Another story that broke recently implied that Microsoft had shot itself in the foot with its DRM. The truth here is that Microsoft's DRM is expensive in CPU power and will probably prove annoying to Vista users. This looks like an overblown story to me. Most PC buyers have no conception of the ins and outs of CPU power and many seemed quite happy to have AV software cripple their performance (when it kicked in) so I don't think a few CPU cycles here and there are going to mean much. One thing that Vista does (for premium content) is diminish the quality of playback when DRM-protected content is being played. This will annoy some people, I expect, but I suspect that many people will simply not notice.

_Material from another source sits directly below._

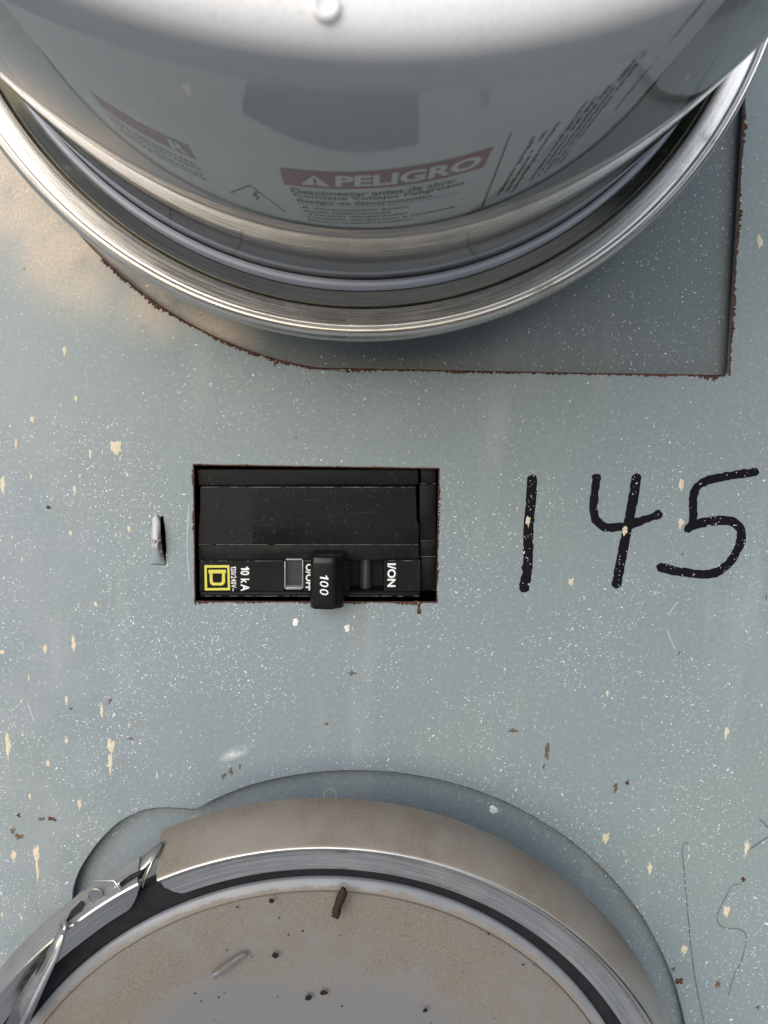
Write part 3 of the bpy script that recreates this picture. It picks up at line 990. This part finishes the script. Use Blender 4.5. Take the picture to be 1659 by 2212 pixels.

Vista has, naturally, stolen everything it possibly can from Apple's OS X and added one or two features of its own in a desperate attempt not to look outmoded. That's not too surprising really. Putting a Windows XP interface next to a OS X Tiger interface was like putting Chevy pick up next to a Jaguar XK8. Microsoft had to do something to look relevant and it has. And, surprisingly, given that Microsoft is so dramatically poor at interface design (so bad that Apple has never been forced to compete), Microsoft has introduced one genuinely good (and I believe original) feature in Vista's voice interface. The voice interface is itself very good, but try this as an idea...

When using Vista voice recognition and you can tell Vista to “show numbers,” and the window will show (and number) every clickable interface element in the current window. Then you just speak the number and it ‘clicks’ that element.

Microsoft has also embedded a whole raft of media capabilities in Vista which will serve media software developers well. Truth be told, the media capabilities of Vista are better than those of OS X, but it doesn't matter much. Nothing is going to stop the onward march of OS X.

The question is whether Microsoft has done enough to keep Windows relevant, I believe the answer is “yes”. Will Vista uptake be dramatic? In the corporations they will delay it as long as they can. PC roll-outs cost a fortune and there's nothing in Vista that the corporations have a dramatic need for except security and Vista was so late that most corporations fixed the problems some other way. On the other hand 20% to 30% of home users will buy a new PC this year (they always do) and the majority of them will not be switching to Apple (or Linux).